* Do this
Starting at the line containing "Build this scene", copy each line exactly, ending with the line containing "COL = SC.collection". Leave out everything else.

* Records supplied

>> Start

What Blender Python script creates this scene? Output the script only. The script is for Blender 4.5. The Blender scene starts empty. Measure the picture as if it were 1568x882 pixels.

>> End
>> Start

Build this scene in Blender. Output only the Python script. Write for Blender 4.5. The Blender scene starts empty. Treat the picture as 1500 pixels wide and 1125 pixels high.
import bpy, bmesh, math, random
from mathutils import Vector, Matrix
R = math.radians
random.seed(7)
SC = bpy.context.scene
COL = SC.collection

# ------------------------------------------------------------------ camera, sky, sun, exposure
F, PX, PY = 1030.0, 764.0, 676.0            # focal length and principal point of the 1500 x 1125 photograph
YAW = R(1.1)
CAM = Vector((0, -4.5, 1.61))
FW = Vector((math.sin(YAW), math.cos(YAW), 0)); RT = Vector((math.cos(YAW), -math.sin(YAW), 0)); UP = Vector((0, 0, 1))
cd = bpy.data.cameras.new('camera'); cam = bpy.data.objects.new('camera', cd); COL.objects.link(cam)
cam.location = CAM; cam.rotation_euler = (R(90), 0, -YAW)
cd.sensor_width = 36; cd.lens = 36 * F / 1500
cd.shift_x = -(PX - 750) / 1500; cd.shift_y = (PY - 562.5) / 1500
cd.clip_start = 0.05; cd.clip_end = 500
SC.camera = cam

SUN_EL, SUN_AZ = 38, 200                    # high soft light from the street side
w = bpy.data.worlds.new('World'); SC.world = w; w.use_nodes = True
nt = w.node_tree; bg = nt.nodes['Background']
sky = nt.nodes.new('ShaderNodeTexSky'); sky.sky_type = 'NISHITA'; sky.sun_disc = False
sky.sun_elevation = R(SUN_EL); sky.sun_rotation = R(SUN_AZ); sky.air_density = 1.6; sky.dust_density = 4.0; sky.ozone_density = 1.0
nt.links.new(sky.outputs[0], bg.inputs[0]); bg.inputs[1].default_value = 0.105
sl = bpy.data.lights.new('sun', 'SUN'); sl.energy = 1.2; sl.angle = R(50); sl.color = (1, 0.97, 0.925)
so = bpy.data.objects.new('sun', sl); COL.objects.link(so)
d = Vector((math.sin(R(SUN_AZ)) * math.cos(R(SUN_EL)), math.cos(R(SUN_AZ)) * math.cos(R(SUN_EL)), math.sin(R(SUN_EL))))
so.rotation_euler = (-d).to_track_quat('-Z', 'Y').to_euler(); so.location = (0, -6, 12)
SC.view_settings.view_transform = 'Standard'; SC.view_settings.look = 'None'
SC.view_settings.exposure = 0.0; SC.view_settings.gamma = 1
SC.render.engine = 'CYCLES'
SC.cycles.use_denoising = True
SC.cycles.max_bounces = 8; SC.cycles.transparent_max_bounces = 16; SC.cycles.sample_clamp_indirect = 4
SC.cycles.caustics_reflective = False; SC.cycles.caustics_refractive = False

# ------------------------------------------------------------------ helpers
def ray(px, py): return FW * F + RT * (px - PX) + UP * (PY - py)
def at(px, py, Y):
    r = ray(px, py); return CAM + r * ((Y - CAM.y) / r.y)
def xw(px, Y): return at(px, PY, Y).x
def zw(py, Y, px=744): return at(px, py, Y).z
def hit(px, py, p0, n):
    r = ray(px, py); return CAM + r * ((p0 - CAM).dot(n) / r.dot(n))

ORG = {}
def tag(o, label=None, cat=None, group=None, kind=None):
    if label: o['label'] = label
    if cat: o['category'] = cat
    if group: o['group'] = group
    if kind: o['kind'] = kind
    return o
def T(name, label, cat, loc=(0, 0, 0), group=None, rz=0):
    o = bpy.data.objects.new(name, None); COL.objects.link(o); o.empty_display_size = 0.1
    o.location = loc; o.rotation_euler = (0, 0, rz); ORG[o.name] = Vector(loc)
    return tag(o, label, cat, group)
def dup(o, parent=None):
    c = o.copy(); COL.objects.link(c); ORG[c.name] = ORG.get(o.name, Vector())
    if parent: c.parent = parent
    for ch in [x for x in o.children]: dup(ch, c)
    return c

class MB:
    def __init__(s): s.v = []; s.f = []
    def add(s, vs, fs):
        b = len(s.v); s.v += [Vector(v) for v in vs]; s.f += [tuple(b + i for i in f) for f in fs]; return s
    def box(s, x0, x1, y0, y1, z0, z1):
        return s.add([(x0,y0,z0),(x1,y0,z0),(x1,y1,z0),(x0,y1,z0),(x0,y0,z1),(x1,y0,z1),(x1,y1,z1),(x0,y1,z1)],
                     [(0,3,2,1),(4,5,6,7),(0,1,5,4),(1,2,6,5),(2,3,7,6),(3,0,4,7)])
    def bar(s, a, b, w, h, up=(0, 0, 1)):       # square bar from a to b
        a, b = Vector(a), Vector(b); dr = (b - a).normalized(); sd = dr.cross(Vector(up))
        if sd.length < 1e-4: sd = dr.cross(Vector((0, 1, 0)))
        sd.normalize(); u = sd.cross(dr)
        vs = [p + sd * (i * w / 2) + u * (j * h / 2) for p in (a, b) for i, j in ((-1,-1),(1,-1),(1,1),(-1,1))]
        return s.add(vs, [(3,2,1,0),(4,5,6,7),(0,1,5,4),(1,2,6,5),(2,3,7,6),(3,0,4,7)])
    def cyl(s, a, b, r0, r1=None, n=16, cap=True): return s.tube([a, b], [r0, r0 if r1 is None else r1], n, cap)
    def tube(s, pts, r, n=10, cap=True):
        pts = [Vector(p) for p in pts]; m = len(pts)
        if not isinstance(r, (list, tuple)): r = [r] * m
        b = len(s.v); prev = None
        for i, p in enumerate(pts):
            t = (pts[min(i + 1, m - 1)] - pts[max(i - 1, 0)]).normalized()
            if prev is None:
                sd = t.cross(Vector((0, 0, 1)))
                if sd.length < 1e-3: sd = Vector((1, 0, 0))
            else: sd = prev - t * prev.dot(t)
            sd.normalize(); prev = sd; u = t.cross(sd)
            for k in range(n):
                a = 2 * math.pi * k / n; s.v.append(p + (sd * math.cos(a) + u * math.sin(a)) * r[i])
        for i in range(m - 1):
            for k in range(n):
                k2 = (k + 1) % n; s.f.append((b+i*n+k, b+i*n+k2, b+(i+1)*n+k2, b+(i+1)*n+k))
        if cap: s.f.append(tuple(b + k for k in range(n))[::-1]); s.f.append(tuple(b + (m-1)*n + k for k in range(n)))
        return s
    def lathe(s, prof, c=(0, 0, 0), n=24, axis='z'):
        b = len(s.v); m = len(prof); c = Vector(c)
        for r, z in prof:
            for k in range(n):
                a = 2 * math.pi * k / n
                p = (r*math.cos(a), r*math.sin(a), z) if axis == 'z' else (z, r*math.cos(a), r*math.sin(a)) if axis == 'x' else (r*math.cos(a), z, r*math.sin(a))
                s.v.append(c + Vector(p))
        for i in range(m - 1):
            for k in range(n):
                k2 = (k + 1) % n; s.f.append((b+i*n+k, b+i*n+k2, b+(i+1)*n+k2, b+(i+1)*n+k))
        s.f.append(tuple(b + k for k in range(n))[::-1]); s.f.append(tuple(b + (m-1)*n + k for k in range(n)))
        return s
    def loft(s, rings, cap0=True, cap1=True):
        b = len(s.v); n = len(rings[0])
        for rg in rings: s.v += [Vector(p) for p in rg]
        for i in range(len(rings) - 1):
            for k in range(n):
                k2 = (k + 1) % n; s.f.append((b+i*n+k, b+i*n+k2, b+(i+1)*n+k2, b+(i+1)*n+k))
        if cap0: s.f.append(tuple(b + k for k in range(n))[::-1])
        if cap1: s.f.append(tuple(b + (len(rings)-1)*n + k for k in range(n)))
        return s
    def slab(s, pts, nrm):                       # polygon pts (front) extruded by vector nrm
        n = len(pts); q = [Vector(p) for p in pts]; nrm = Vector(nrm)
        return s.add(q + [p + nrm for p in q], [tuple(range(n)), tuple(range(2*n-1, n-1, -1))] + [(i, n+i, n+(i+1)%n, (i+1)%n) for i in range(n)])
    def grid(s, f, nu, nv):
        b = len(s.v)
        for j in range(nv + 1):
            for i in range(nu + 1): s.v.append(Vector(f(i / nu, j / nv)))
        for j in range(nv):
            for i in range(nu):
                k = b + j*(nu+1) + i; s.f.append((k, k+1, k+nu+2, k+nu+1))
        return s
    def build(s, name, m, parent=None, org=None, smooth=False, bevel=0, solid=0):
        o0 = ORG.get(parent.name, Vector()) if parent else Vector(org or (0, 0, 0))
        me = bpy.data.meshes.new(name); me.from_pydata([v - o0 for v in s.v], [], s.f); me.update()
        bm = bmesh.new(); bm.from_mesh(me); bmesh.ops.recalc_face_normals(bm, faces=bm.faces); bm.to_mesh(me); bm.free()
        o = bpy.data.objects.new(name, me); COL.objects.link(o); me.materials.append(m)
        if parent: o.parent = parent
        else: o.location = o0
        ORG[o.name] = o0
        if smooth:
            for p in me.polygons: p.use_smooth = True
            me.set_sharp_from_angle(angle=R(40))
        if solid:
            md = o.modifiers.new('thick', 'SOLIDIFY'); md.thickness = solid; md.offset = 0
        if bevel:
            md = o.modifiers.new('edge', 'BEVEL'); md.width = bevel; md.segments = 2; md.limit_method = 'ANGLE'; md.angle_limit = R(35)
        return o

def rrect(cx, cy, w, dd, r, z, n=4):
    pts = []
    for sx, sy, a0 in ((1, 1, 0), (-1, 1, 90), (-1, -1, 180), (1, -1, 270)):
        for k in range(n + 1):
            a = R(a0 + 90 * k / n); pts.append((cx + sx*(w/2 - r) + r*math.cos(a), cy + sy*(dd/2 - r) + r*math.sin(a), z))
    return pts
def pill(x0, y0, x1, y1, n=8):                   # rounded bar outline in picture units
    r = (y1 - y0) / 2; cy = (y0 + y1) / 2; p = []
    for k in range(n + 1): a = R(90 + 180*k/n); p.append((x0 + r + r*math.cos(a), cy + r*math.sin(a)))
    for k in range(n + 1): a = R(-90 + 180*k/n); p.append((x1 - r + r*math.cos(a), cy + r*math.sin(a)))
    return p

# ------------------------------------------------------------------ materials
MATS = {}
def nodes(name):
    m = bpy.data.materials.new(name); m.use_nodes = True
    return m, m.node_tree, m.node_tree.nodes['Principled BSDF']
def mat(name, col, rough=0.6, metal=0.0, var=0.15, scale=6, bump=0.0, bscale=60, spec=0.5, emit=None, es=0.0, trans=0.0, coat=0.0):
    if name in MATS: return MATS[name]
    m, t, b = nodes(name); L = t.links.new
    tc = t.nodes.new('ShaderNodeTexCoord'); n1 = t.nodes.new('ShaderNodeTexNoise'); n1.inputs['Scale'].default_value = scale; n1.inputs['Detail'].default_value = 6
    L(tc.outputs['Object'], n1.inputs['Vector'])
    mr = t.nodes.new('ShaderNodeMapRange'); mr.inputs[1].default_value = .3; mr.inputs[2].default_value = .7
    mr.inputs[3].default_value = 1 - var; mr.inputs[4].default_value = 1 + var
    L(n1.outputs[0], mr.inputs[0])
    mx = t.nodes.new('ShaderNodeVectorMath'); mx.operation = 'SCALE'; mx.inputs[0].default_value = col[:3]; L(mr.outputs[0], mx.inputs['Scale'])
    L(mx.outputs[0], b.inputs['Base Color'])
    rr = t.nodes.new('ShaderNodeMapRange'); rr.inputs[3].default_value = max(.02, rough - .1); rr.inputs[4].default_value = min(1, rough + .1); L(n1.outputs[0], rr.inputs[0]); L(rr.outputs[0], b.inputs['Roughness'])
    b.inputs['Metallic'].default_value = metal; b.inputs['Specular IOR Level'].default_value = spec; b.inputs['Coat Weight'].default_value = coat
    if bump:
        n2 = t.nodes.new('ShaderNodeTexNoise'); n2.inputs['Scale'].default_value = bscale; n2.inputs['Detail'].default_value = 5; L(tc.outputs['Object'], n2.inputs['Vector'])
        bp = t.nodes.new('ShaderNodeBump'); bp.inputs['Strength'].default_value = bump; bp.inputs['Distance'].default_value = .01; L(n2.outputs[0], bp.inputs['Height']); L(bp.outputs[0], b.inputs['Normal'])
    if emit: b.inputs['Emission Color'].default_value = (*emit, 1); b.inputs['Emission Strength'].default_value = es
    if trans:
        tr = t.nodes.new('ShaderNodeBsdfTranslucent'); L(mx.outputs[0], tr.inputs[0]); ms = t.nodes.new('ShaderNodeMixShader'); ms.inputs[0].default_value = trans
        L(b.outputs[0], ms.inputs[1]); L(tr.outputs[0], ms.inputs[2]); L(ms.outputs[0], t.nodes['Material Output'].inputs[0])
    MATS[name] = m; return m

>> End

* The result
Build this scene in Blender. Output only the Python script. Write for Blender 4.5. The Blender scene starts empty. Treat the picture as 1500 pixels wide and 1125 pixels high.
import bpy, bmesh, math, random
from mathutils import Vector, Matrix
R = math.radians
random.seed(7)
SC = bpy.context.scene
COL = SC.collection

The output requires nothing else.